Anomalous melting behavior of solid hydrogen at high pressures

TL;DR

This study investigates the melting behavior of solid hydrogen at extremely high pressures, revealing quantum effects that influence its phase transitions and challenging previous assumptions about its quantum liquid phase.

Contribution

First principles simulations combining classical and quantum methods provide new insights into hydrogen's melting line and quantum effects at high pressures.

Findings

Melting line reaches a minimum at 430 GPa with 367 K.

Quantum effects lower melting temperature by about 100 K.
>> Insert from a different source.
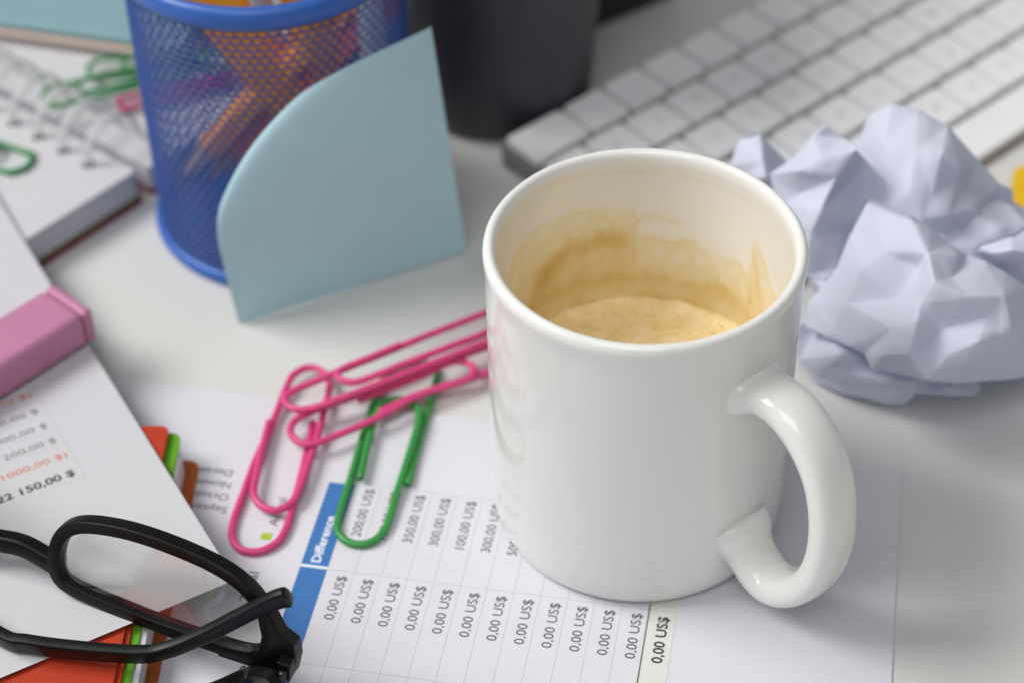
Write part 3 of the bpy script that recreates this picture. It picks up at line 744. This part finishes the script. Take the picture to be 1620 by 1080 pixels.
for r, row in enumerate(rowsK):
    u = 0
    for k, w_ in enumerate(row):
        u0, u1 = u + 1.0, u + w_ * 19 - 1.0; v0, v1 = r * 19 + 1.0, r * 19 + 17.5; u += w_ * 19
        bot = round_poly([(u0, v0), (u1, v0), (u1, v1), (u0, v1)], 1.5, 3); top = round_poly([(u0 + .35, v0 + .35), (u1 - .35, v0 + .35), (u1 - .35, v1 - .35), (u0 + .35, v1 - .35)], 1.4, 3)
        n = len(bot); V = [kp(a, b, -.15) for a, b in bot] + [kp(a, b, 2.0) for a, b in bot] + [kp(a, b, 2.4) for a, b in top]
        F = [list(range(n))] + [list(range(2 * n, 3 * n))] + [[q * n + i, q * n + (i + 1) % n, (q + 1) * n + (i + 1) % n, (q + 1) * n + i] for q in (0, 1) for i in range(n)]
        ko = mesh('key', V, F, M_key, kb, False)
        s_ = leg[r][k] if k < len(leg[r]) else ''
        if s_:
            small = len(s_) > 1; cap = 1.7 if small else 3.6
            if small: org = kp(u0 + 1.5, v1 - 2.5, 2.43); L_ = min(len(s_) * 1.15, u1 - u0 - 3)
            else: org = kp((u0 + u1) / 2 - 1.4, (v0 + v1) / 2 + 1.6, 2.43); L_ = 2.8 if s_ not in "1;',.`[]\\/-" else 1.2
            v, f = text_on(s_, org, kU, -kV, cap, L_)
            mesh('key_legend', v, f, M_legend, ko, False)

# ------------------------------------------------------------------ crumpled paper
ball = None
random.seed(5)
FOLDS = [(unit(V3(random.gauss(0, 1), random.gauss(0, 1), random.gauss(0, 1))), random.uniform(18, 42), random.uniform(0, 60), random.uniform(.08, .17)) for _ in range(8)]
FOLDS += [(unit(V3(random.gauss(0, 1), random.gauss(0, 1), random.gauss(0, 1))), random.uniform(7, 13), random.uniform(0, 60), random.uniform(.04, .075)) for _ in range(5)]
def fold(q):
    # sum of straight folds: flat facets that meet in sharp creases
    wv = noise.noise_vector(Vector(q) * .018) * 12
    p_ = V3(q[0] + wv[0], q[1] + wv[1], q[2] + wv[2]); h = 0
    for n_, L_, ph, sl in FOLDS:
        x = ((p_ @ n_) + ph) / L_; h += (abs((x % 2) - 1) - .5) * L_ * sl
    return h
TOC = Vector(tuple(unit(Cv - V3(120, 465, 40))))
def crumple_mesh(layers):
    AV = []; AF = []
    for pts, lv in layers:
        P2 = [Vector((p_[0], p_[1])) for p_ in pts]
        res = geometry.delaunay_2d_cdt(P2, [], [list(range(lv))], 1, 1e-4)   # first lv points are the outline
        vs = [atd(pts[i[0]][0], pts[i[0]][1], pts[i[0]][2]) for i in res[3]]
        me = bpy.data.meshes.new('t'); me.from_pydata([tuple(q) for q in vs], [], [list(t) for t in res[2]])
        bm = bmesh.new(); bm.from_mesh(me)
        bmesh.ops.subdivide_edges(bm, edges=bm.edges, cuts=3, use_grid_fill=True)
        bmesh.ops.smooth_vert(bm, verts=[v for v in bm.verts if not v.is_boundary], factor=.42, use_axis_x=True, use_axis_y=True, use_axis_z=True)
        bmesh.ops.triangulate(bm, faces=bm.faces)
        bmesh.ops.subdivide_edges(bm, edges=bm.edges, cuts=1)
        bmesh.ops.smooth_vert(bm, verts=[v for v in bm.verts if not v.is_boundary], factor=.12, use_axis_x=True, use_axis_y=True, use_axis_z=True)
        bmesh.ops.triangulate(bm, faces=bm.faces)
        bmesh.ops.subdivide_edges(bm, edges=bm.edges, cuts=1)
        bm.normal_update()
        bm.verts.ensure_lookup_table()
        for v in bm.verts:
            q = v.co
            v.co = q + TOC * fold(q) * (.4 if v.is_boundary else .8)
        o = len(AV); AV += [V3(*v.co) for v in bm.verts]
        for f_ in bm.faces: AF.append([v.index + o for v in f_.verts])
        bm.free(); bpy.data.meshes.remove(me)
    return AV, AF
LA = ([(1335, 300, 602), (1352, 230, 600), (1378, 180, 596), (1410, 165, 592), (1452, 172, 592), (1500, 200, 590), (1545, 250, 594), (1580, 290, 598), (1602, 300, 603), (1604, 328, 606), (1580, 345, 604), (1560, 380, 592), (1500, 392, 586), (1440, 380, 580), (1390, 350, 585), (1350, 330, 595),
       (1400, 230, 586), (1450, 240, 578), (1490, 240, 574), (1505, 225, 582), (1520, 265, 576), (1512, 290, 582), (1440, 300, 576), (1475, 310, 578), (1540, 330, 583), (1500, 340, 576), (1570, 355, 586), (1530, 300, 588), (1400, 290, 588), (1460, 345, 578)], 16)
LB = ([(1218, 275, 588), (1255, 250, 582), (1285, 215, 580), (1306, 198, 578), (1335, 218, 580), (1372, 255, 584), (1400, 285, 586), (1410, 320, 584), (1385, 345, 590), (1350, 370, 588), (1330, 420, 584), (1310, 445, 586), (1270, 440, 590), (1245, 400, 596), (1230, 330, 594),
       (1354, 237, 568), (1325, 280, 570), (1300, 330, 572), (1282, 370, 576), (1330, 300, 584), (1262, 270, 574), (1258, 310, 586), (1300, 250, 571), (1360, 320, 590), (1345, 345, 582), (1275, 330, 578)], 15)
LCc = ([(1368, 316, 563), (1376, 314, 561), (1442, 341, 553), (1470, 358, 558), (1500, 385, 562), (1530, 402, 566), (1560, 415, 560), (1590, 430, 562), (1625, 455, 566), (1665, 500, 572), (1670, 560, 578), (1640, 592, 574), (1600, 600, 568), (1560, 603, 562), (1510, 606, 558), (1465, 602, 558), (1420, 592, 564), (1400, 588, 566), (1380, 584, 570), (1368, 560, 573), (1345, 548, 575), (1310, 535, 580), (1275, 520, 588), (1278, 480, 588), (1300, 455, 582), (1325, 420, 574), (1345, 370, 568),
        (1395, 562, 556), (1360, 430, 563), (1400, 400, 556), (1340, 480, 570), (1420, 470, 558), (1412, 520, 552), (1452, 505, 547), (1456, 480, 550), (1478, 446, 545), (1468, 400, 550), (1452, 420, 556), (1505, 440, 552), (1515, 405, 556), (1530, 470, 544), (1490, 520, 556), (1470, 550, 558), (1440, 560, 552), (1500, 560, 551), (1548, 540, 545), (1525, 580, 553), (1590, 470, 548), (1600, 520, 552), (1570, 580, 558), (1620, 560, 566), (1562, 500, 552)], 27)
LD = ([(1155, 262, 606), (1168, 225, 603), (1190, 208, 600), (1203, 212, 602), (1240, 250, 612), (1270, 290, 612), (1250, 330, 612), (1215, 310, 606), (1165, 290, 610), (1208, 255, 594), (1212, 280, 592)], 9)
LE = ([(1256, 505, 592), (1300, 505, 590), (1360, 530, 587), (1420, 565, 583), (1480, 595, 580), (1540, 596, 582), (1553, 612, 584), (1540, 627, 585), (1500, 626, 580), (1450, 622, 582), (1432, 640, 590), (1405, 640, 590), (1370, 630, 590), (1330, 622, 592), (1285, 600, 596), (1262, 570, 597),
       (1340, 590, 582), (1390, 600, 580), (1330, 560, 576), (1375, 565, 584), (1440, 600, 574), (1500, 612, 573)], 16)
LF = ([(1540, 398, 574), (1548, 388, 570), (1600, 372, 566), (1640, 345, 572), (1690, 340, 585), (1720, 400, 592), (1700, 480, 590), (1640, 470, 576), (1590, 435, 572),
       (1600, 395, 560), (1640, 400, 562), (1660, 440, 568), (1570, 400, 564)], 9)
LG = ([(1470, 385, 600), (1500, 360, 606), (1560, 355, 610), (1600, 346, 606), (1640, 352, 608), (1640, 400, 604), (1560, 420, 600), (1520, 410, 596),(1560, 380, 614), (1590, 370, 596)], 8)
AV, AF = crumple_mesh([LA, LB, LCc, LD, LE, LF, LG])
# body of the ball behind the folded faces: a faceted, creased lump
bm = bmesh.new(); bmesh.ops.create_icosphere(bm, subdivisions=6, radius=1)
ctr = V3(128, 462, 25); rad = V3(42, 28, 23)
random.seed(12)
planes = [(Vector((random.gauss(0, 1), random.gauss(0, 1), random.gauss(0, 1))).normalized(), random.uniform(.80, .98)) for _ in range(46)]
for v in bm.verts:
    n_ = v.co.normalized(); r = 1.06
    for pn, d in planes:
        c_ = n_.dot(pn)
        if c_ > .3: r = min(r, d / c_)
    r += .10 * (abs(noise.noise(n_ * 2.3)) - .2) + .03 * noise.noise(n_ * 7)
    q_ = ctr + V3(*n_) * rad * r; v.co = Vector(tuple(q_ + V3(*n_) * fold(q_) * .7))
bm.verts.ensure_lookup_table(); o_ = len(AV); AV += [V3(v.co.x, v.co.y, max(.3, v.co.z)) for v in bm.verts]
AF += [[v.index + o_ for v in f_.verts] for f_ in bm.faces]; bm.free()
o = mesh('crumpled_paper_ball', AV, AF, M_crump, None, True, loc=(120, 465, 0)); tag(o, 'big crumpled ball of bluish white paper between the mug and the keyboard', 'crumpled paper')

# yellow pad beyond the ball
v, f = prism([tuple(at(x, y, 8)[:2]) for x, y in ((1600, 350), (1604, 268), (1700, 225), (1720, 345))], .1, 8); o = mesh('yellow_note_pad', v, f, M_yellow, None, False); bevel(o, .4, 2); tag(o, 'small yellow pad half hidden behind the crumpled paper', 'note pad')

# ------------------------------------------------------------------ spiral notebook
NK = V3(-124.3, 536.2, 0); nh = unit(V3(-.76, .65, 0)); ne = unit(V3(.65, .76, 0)); nh = unit(nh - ne * (nh @ ne))
NZ = 13.
nb = thing('spiral_notebook', 'open wire bound notebook with a maroon cover, left of the blue cup', 'notebook', NK)
def nbp(h, e_, z): q = NK + nh * h + ne * e_; return V3(q[0], q[1], z)
def nslab(name, h0, h1, e0_, e1_, z0, z1, m, r=1.5):
    v, f = prism(round_poly([tuple(nbp(h, e_, 0)[:2]) for h, e_ in ((h0, e0_), (h1, e0_), (h1, e1_), (h0, e1_))], r, 4), z0, z1)
    return mesh(name, v, f, m, nb, False)
nslab('back_cover', -1.2, 210, -150, 1.2, .2, 2.0, M_maroon, 3)
nslab('divider_card', -.6, 208, -149, .6, 2.05, 3.2, M_olive, 3)
nslab('page_block', 0, 207, -148, 0, 3.25, NZ - .2, M_pages, 2)
nslab('top_page', .1, 207, -148, -.05, NZ - .2, NZ, M_paper2, 2)
nslab('front_cover', -1.2, 210, 4.2, 150, .2, 1.8, M_maroon, 3)
nslab('turned_page_block', 0, 207, 5.0, 148, 1.85, NZ - 2.2, M_pages, 2)
nslab('turned_top_page', .1, 207, 5.05, 148, NZ - 2.2, NZ - 2.0, M_paper2, 2)
rings = []; holes = []
for k in range(14):
    h = 15.1 + 12.8 * k
    for dh in (-1.1, 1.1):
        P = []
        for t in range(0, 33):
            a = pi * (1.12 - 1.24 * t / 32)
            P.append(nbp(h + dh, 3.5 + 12 * cos(a), NZ - 2 + 15 * sin(a)))
        rings.append(sweep(P, 1.15, 1.15, nh, 8))
    c_ = nbp(h, -7.8, NZ + .06)
    holes.append(([c_ + V3(2.2 * cos(2 * pi * i / 16), 2.2 * sin(2 * pi * i / 16), 0) for i in range(16)], [list(range(16))]))
v, f = merge(rings); mesh('wire_binding', v, f, M_wirewhite, nb)
v, f = merge(holes); mesh('punched_holes', v, f, M_hole, nb, False)
ps = []
for k in range(16): ps.append(strip(nbp(9, -22 - 7 * k, 0), nbp(200, -22 - 7 * k, 0), .35, NZ + .05 - ZR))
for k in range(16): ps.append(strip(nbp(9, 22 + 7 * k, 0), nbp(200, 22 + 7 * k, 0), .35, NZ - 1.94 - ZR))
v, f = merge(ps); mesh('ruled_lines', v, f, M_greytint, nb, False)

# clips lying on the notebook
idt = lambda x, y: (x, y)
G2 = 'paper clips on the open notebook'
def gem(px0, py0, px1, py1, z, wpx, m, label, name='paper_clip', L_=None):
    A = at(px0, py0, z); B = at(px1, py1, z); a = unit(B - A); s = V3(-a[1], a[0], 0); w_ = wpx; L_ = L_ or np.linalg.norm(B - A)
    q = lambda x, y, dz=0: A + a * x + s * y + V3(0, 0, dz)
    def U(xc, r, y0, sgn, z_):
        return [q(xc + sgn * r * sin(t), y0 * r * cos(t), z_) for t in np.linspace(0, pi, 7)]
    h = w_ / 2
    pts = [q(L_ * .72, h)] + U(h, h, 1, -1, 0) + U(L_ - h * .9, h * .85, -1, 1, .8) + U(L_ * .28, h * .65, 1, -1, 1.6) + [q(L_ * .7, -h * .65, 1.8)]
    v, f = wire(pts, .95, 4, 10); o = mesh(name, v, f, m); tag(o, label, 'paper clip', G2); return o
gem(68, 157, 330, 100, NZ + 6, 12, M_palegreen, 'green paper clip resting on the white wire binding')
gem(139, 110, 400, 96, NZ + 1.5, 12, M_palegreen, 'green paper clip on the far page beside the pale peach note')
gem(44, 262, -180, 190, NZ + 1.2, 12, M_palegreen, 'green paper clip on the near page at the left edge')
gem(188, 165, 430, 112, NZ + 1.0, 6, M_pinkclip, 'pink paper clip reaching behind the blue cup')

# teal and peach notes at the back left
def flatnote(name, A, B, depth, z, m, label, over=60):
    A = at(*A, z); B = at(*B, z); a = unit(B - A); s = V3(-a[1], a[0], 0)
    A = A - a * over; B = B + a * 22
    nx_, ny_ = 24, 12; V = []; F = []
    L_ = np.linalg.norm(B - A)
    for j in range(ny_ + 1):
        for i in range(nx_ + 1):
            q = A + a * L_ * i / nx_ + s * depth * j / ny_; V.append(V3(q[0], q[1], z + 1.2 * sin(i * .35 + j * .2) * (j / ny_)))
    for j in range(ny_):
        for i in range(nx_): k = j * (nx_ + 1) + i; F.append([k, k + 1, k + nx_ + 2, k + nx_ + 1])
    o = mesh(name, V, F, m); solid(o, .15); tag(o, label, 'sticky note'); return o
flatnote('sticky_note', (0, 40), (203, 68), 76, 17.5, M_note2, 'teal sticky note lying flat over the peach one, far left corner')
flatnote('sticky_note', (0, 55), (210, 84), 76, 15, M_peach, 'pale peach sticky note under the flat teal one')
Possible secondary maximum in melting line between 500-600 GPa.

Abstract

Hydrogen is the most abundant element in the universe, and its properties under conditions of high temperature and pressure are crucial to understand the interior of of large gaseous planets and other astrophysical bodies. At ultra high pressures solid hydrogen has been predicted to transform into a quantum fluid, because of its high zero point motion. Here we report first principles two phase coexistence and Z method determinations of the melting line of solid hydrogen in a pressure range spanning from 30 to 600 GPa. Our results suggest that the melting line of solid hydrogen, as derived from classical molecular dynamics simulations, reaches a minimum of 367 K at about 430 GPa, at higher pressures the melting line of the atomics Cs IV phase regain a positive slope. In view of the possible importance of quantum effects in hydrogen at such low temperatures, we also determined the melting temperature of the atomic CsIV phase at pressures of 400, 500, 600 GPa, employing Feynman path integral simulations. These result in a downward shift of the classical melting line by about 100 K, and hint at a possible secondary maximum in the melting line in the region between 500 and 600 GPa, testifying to the importance of quantum effects in this system. Combined, our results imply that the stability field of the zero temperature quantum liquid phase, if it exists at all, would only occur at higher pressures than previously thought.